A single-day $182M USDT freeze highlights the ongoing debate around centralized control in stablecoin infrastructure and what it means for the space.

Tether Freezes $182M in USDT – Control vs Decentralization

Tether froze $182 million in USDT today, marking one of the largest single-day enforcement actions the company has taken. Whale Alert caught it, and the number immediately stood out — not just for its size, but for what it represents in the broader stablecoin conversation.

Since 2023, Tether has frozen over $3 billion in assets across more than 7,000 addresses. That's not a small operation. It's a pattern. And according to Chainalysis, stablecoins now account for the majority of illicit crypto activity being tracked. So from a compliance perspective, this kind of action makes sense. But from a decentralization perspective, it's still jarring.

What's interesting here is the contrast. USDT is built on decentralized rails — blockchains that don't have admins or middlemen. But the token itself? Fully controlled. Tether can freeze it, blacklist it, reverse it. That's by design, and it's legal. But it also means that USDT behaves more like a centralized payment system than a trustless one.
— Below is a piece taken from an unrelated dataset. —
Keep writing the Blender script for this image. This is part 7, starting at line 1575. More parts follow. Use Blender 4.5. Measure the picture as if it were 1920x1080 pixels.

For some, that's fine. It's the trade-off you make for liquidity, speed, and regulatory protection. For others, it's a reminder that not all stablecoins are built the same way — and that control, once embedded, doesn't disappear just because the tech feels open.

The $182M freeze won't change how most people use USDT. But it does reinforce a quiet truth: in stablecoins, decentralization is more about infrastructure than access.